## Exercise data
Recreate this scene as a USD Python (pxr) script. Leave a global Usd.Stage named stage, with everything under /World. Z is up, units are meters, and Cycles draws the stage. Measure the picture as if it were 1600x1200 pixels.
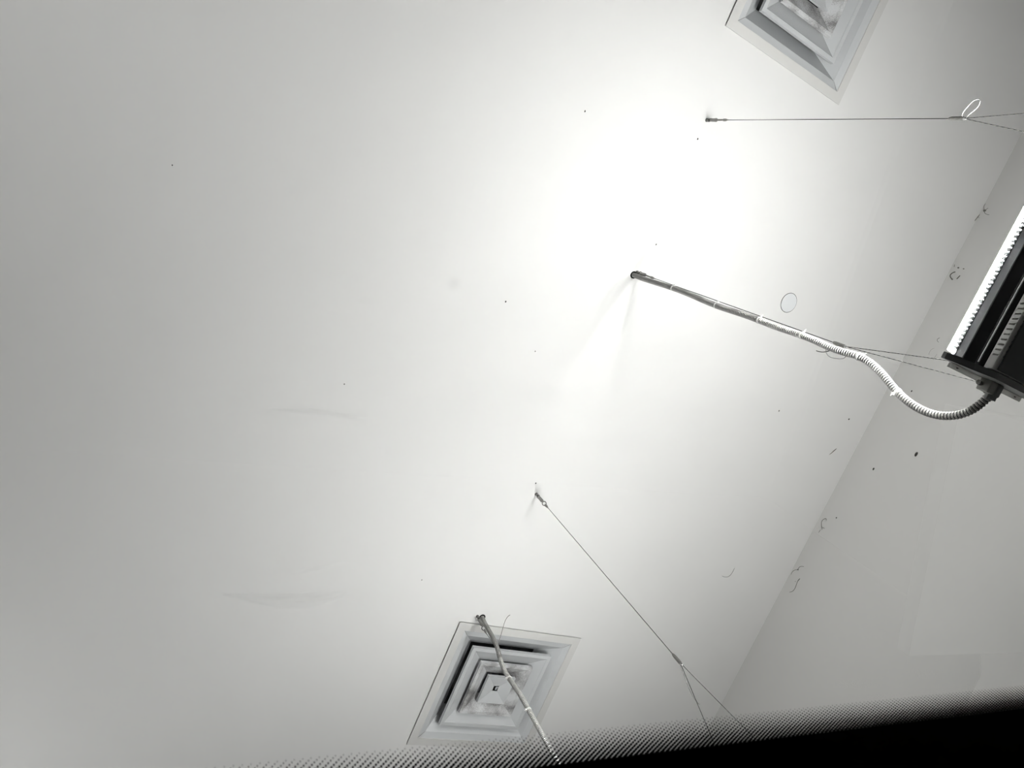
import math, random
import numpy as np
import trimesh
import manifold3d as m3
from shapely.geometry import Polygon, box as sbox
import usdkit, meshkit
from pxr import Usd, UsdGeom, UsdShade, UsdLux, Gf, Sdf, Vt

random.seed(3)
rng = np.random.default_rng(3)
stage = Usd.Stage.CreateInMemory()
UsdGeom.SetStageUpAxis(stage, UsdGeom.Tokens.z)
UsdGeom.SetStageMetersPerUnit(stage, 1.0)
world = UsdGeom.Xform.Define(stage, '/World')
stage.SetDefaultPrim(world.GetPrim())

# ------------------------------------------------------------------ camera, exposure, light level
EYE = 1.25                                    # camera height above the floor
R = np.array([[0.85004925, -0.38344977, -0.36108522],
              [0.27203298, 0.90666725, -0.32241675],
              [0.45101477, 0.17584303, 0.8750228]])   # rows: right, down, forward
F_PX = 1106.06
cam = UsdGeom.Camera.Define(stage, '/World/camera')
X, Y, Z = R[0], -R[1], -R[2]
cam.AddTransformOp().Set(Gf.Matrix4d(*X, 0, *Y, 0, *Z, 0, 0, 0, EYE, 1))
FOCAL = 5.53
cam.CreateFocalLengthAttr(FOCAL)
cam.CreateHorizontalApertureAttr(FOCAL * 1600 / F_PX)
cam.CreateVerticalApertureAttr(FOCAL * 1200 / F_PX)
cam.CreateFStopAttr(11.0)
cam.CreateFocusDistanceAttr(2.2)
cam.CreateClippingRangeAttr(Gf.Vec2f(0.01, 100))
cam.CreateExposureAttr(0.0)
LED = {'led': 184.0, 'led_soft': 108.0, 'led_low': 46.0, 'led_far': 122.0}   # the lamps' own light, the only light of the place

# ------------------------------------------------------------------ materials
L = '/World/Looks/'


def plain(name, col, rough=0.5, metal=0.0, spec=0.5, noise=None, bump=0.0, extra=None):
    """noise: (scale, dark colour) mottles the base colour."""
    p = {"base_color": col, "roughness": rough, "metallic": metal, "specular_ior_level": spec}
    p.update(extra or {})
    nodes, links = {"p": ("principled_bsdf", p)}, []
    if noise or bump:
        nodes["g"] = ("texture_coordinate", {})
    if noise:
        nodes["n"] = ("noise_texture", {"scale": noise[0], "detail": 4})
        nodes["r"] = ("rgb_ramp", {"ramp": [(0.35, noise[1]), (0.65, col)]})
        links += [("g.object", "n.vector"), ("n.fac", "r.fac"), ("r.color", "p.base_color")]
    if bump:
        nodes["bn"] = ("noise_texture", {"scale": 90, "detail": 3})
        nodes["b"] = ("bump", {"strength": bump, "distance": 0.002})
        links += [("g.object", "bn.vector"), ("bn.fac", "b.height"), ("b.normal", "p.normal")]
    return usdkit.material(stage, L + name, nodes, links, surface="p.BSDF")


M = {}
# the ceiling paint, with one faint round stain where it really is
STAIN = (0.806, 0.185, EYE + 2.236)
M['ceiling'] = usdkit.material(stage, L + 'ceiling_paint', {
    "geo": ("geometry", {}), "n": ("noise_texture", {"scale": 1.3, "detail": 3}),
    "r": ("rgb_ramp", {"ramp": [(0.3, (.80, .797, .785)), (0.7, (.815, .812, .80))]}),
    "m": ("mapping", {"location": tuple(-c / .03 for c in STAIN), "scale": (1 / .03, 1 / .03, 1 / .03)}),
    "gr": ("gradient_texture", {"gradient_type": "spherical"}),
    "s": ("math", {"math_type": "multiply", "value2": 0.35, "use_clamp": True}),
    "mx": ("mix", {"color2": (.60, .595, .58)}),
    "bn": ("noise_texture", {"scale": 60, "detail": 3}), "b": ("bump", {"strength": .06, "distance": .002}),
    "p": ("principled_bsdf", {"roughness": .85, "specular_ior_level": .15})},
    [("geo.position", "n.vector"), ("n.fac", "r.fac"), ("r.color", "mx.color1"), ("geo.position", "m.vector"), ("m.vector", "gr.vector"),
     ("gr.fac", "s.value1"), ("s.value", "mx.fac"), ("mx.color", "p.base_color"), ("geo.position", "bn.vector"), ("bn.fac", "b.height"), ("b.normal", "p.normal")], surface="p.BSDF")
M['wall'] = plain('wall_paint', (.62, .616, .60), .8, spec=.2, noise=(1.1, (.605, .601, .585)), bump=.05)
M['far'] = plain('far_wall_paint', (.34, .335, .32), .8, spec=.2, noise=(1.1, (.32, .315, .30)))
M['floor'] = plain('floor_concrete', (.16, .155, .15), .6, noise=(2.0, (.12, .118, .115)))
M['enamel'] = plain('diffuser_enamel', (.64, .655, .665), .42, noise=(7, (.61, .625, .635)))
M['frame_paint'] = plain('frame_paint', (.70, .695, .675), .55)
M['neck'] = plain('duct_neck', (.14, .14, .145), .7)
# the two inner cones carry soot streaks left by the air
M['sooty'] = usdkit.material(stage, L + 'sooty_enamel', {
    "tc": ("texture_coordinate", {}), "n": ("noise_texture", {"scale": 9, "detail": 3}), "f": ("noise_texture", {"scale": 260, "detail": 2}),
    "a": ("math", {"math_type": "multiply_add", "value2": 1.0, "value3": 0.0}),
    "r": ("rgb_ramp", {"ramp": [(.45, (.70, .71, .715)), (.56, (.38, .375, .375)), (.66, (.08, .077, .077))]}),
    "mixf": ("mix_float", {"fac": .22}),
    "p": ("principled_bsdf", {"roughness": .5})},
    [("tc.object", "n.vector"), ("tc.object", "f.vector"), ("n.fac", "mixf.a"), ("f.fac", "mixf.b"), ("mixf.result", "r.fac"), ("r.color", "p.base_color")], surface="p.BSDF")
M['gap'] = plain('gap_black', (.012, .012, .012), .9, spec=.1)
M['steel'] = plain('zinc_steel', (.30, .295, .28), .38, .85, noise=(300, (.18, .18, .17)))
M['cable'] = usdkit.material(stage, L + 'wire_rope', {
    "tc": ("texture_coordinate", {}), "w": ("wave_texture", {"scale": 90, "distortion": 2.0}),
    "r": ("rgb_ramp", {"ramp": [(.3, (.05, .05, .048)), (.8, (.20, .20, .19))]}),
    "p": ("principled_bsdf", {"roughness": .4, "metallic": .6})},
    [("tc.object", "w.vector"), ("w.fac", "r.fac"), ("r.color", "p.base_color")], surface="p.BSDF")
M['flex'] = plain('flexible_conduit', (.56, .555, .535), .4, .3, noise=(40, (.49, .485, .465)))
M['bright'] = plain('bright_wire', (.62, .62, .61), .28, .85)
M['tie'] = plain('white_nylon', (.80, .80, .78), .45)
M['tie_grey'] = plain('grey_wire', (.24, .24, .23), .5, .3)
for k, v in LED.items():
    M[k] = usdkit.material(stage, L + 'lit_lens_' + k, {"e": ("emission", {"color": (1.0, .995, .985), "strength": v})}, [], surface="e.emission")
M['alu'] = plain('grey_aluminium', (.50, .51, .53), .5, .1)
M['cap'] = plain('cap_paint', (.28, .29, .29), .45, .1)
M['dark'] = plain('dark_recess', (.02, .021, .027), .6)
M['rail'] = plain('silver_rail', (.80, .80, .81), .4, .1)
M['cover'] = plain('cover_white', (.90, .90, .87), .45)
M['panel'] = plain('cover_bottom', (.11, .118, .12), .55)
M['print'] = plain('print_and_groove_grey', (.06, .065, .067), .6)
M['flange'] = plain('flange_paint', (.55, .55, .52), .5)
M['frost'] = usdkit.material(stage, L + 'frosted_plastic', {
    "d": ("diffuse_bsdf", {"color": (.8, .8, .78)}), "t": ("translucent_bsdf", {"color": (.8, .8, .78)}), "m": ("mix_closure", {"fac": .6})},
    [("d.BSDF", "m.closure1"), ("t.BSDF", "m.closure2")], surface="m.closure")
M['flex_grey'] = plain('galvanised_conduit', (.38, .375, .36), .42, .5, noise=(40, (.31, .305, .295)))
M['plate'] = plain('plate_enamel', (.745, .76, .77), .6)
M['web'] = plain('cobweb_dust', (.17, .165, .15), .95, spec=.05)
M['speck'] = plain('dead_insect', (.035, .033, .03), .8)
M['frit'] = plain('black_ceramic', (.004, .004, .004), .6, spec=.1)
M['trim'] = plain('black_trim', (.005, .005, .005), .85, spec=.05)
M['body'] = plain('black_car_paint', (.012, .012, .013), .4, spec=.3)
M['rubber'] = plain('tyre_rubber', (.02, .02, .02), .8)
M['pale'] = plain('pale_cabin_plastic', (.30, .315, .31), .6)
M['pane'] = usdkit.material(stage, L + 'roof_glass', {
    "t": ("transparent_bsdf", {"color": (.985, .99, .985)}), "g": ("glossy_bsdf", {"color": (1, 1, 1), "roughness": .0}),
    "geo": ("geometry", {}), "fr": ("math", {"math_type": "subtract", "value1": 1.0}), "k": ("math", {"math_type": "multiply"}),
    "f": ("fresnel", {"IOR": 1.5}), "two": ("math", {"math_type": "multiply", "value2": 1.8, "use_clamp": True}), "m": ("mix_closure", {})},
    [("geo.backfacing", "fr.value2"), ("fr.value", "k.value1"), ("f.fac", "two.value1"), ("two.value", "k.value2"), ("k.value", "m.fac"), ("t.BSDF", "m.closure1"), ("g.BSDF", "m.closure2")], surface="m.closure")
M['painted_reflection'] = usdkit.material(stage, L + 'painted_reflection_film', {
    "t": ("transparent_bsdf", {"color": (1, 1, 1)}), "d": ("translucent_bsdf", {"color": (.9, .9, .9)}), "m": ("mix_closure", {"fac": .09})},
    [("t.BSDF", "m.closure1"), ("d.BSDF", "m.closure2")], surface="m.closure")  # pale film that imitates reflections of the cabin

# ------------------------------------------------------------------ helpers
used = {}


def numbered(parent, name):
    k = used.get((parent, name), -1) + 1
    used[(parent, name)] = k
    return name if k == 0 else f'{name}_{k:03d}'


def tag(p, label=None, cat=None, group=None, kind=None):
    p = p.GetPrim() if hasattr(p, 'GetPrim') else p
    for k, v in (('label', label), ('category', cat), ('group', group), ('kind', kind)):
        if v:
            p.SetCustomDataByKey(k, v)
    return p


def thing(name, label, cat, loc=(0, 0, 0), group=None):
    x = UsdGeom.Xform.Define(stage, '/World/' + numbered('/World', name))
    x.AddTranslateOp().Set(Gf.Vec3d(*map(float, loc)))
    return tag(x, label, cat, group)


def obj(name, mesh, mat, parent=None, smooth=False, label=None):
    base = str(parent.GetPath()) if parent else '/World'
    m = usdkit.mesh(stage, f'{base}/{numbered(base, name)}', mesh, M[mat], smooth=smooth).GetPrim()
    if label:
        m.SetCustomDataByKey('label', label)
    return m


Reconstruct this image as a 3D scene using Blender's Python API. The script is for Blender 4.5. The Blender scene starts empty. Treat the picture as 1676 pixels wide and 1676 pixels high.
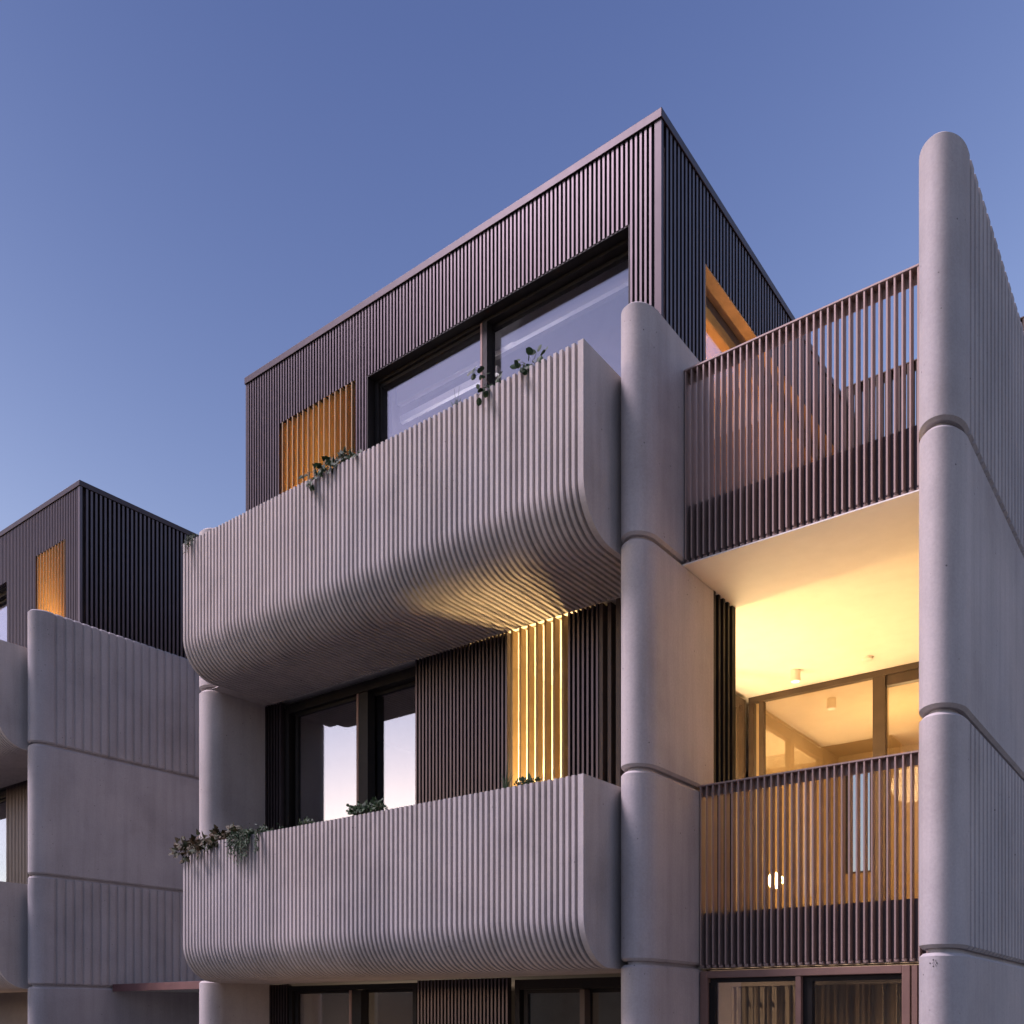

## What is needed
Leave out the pictures and restate, word for word, the lines from the top of the data through the line containing "from pxr import", both included.

## Task response
Recreate this scene as a USD Python (pxr) script. Leave a global Usd.Stage named stage, with everything under /World. Z is up, units are meters, and Cycles draws the stage. Measure the picture as if it were 1600x1200 pixels.
import math, random
import numpy as np
import trimesh
import manifold3d as m3
from shapely.geometry import Polygon, box as sbox
import usdkit, meshkit
from pxr import Usd, UsdGeom, UsdShade, UsdLux, Gf, Sdf, Vt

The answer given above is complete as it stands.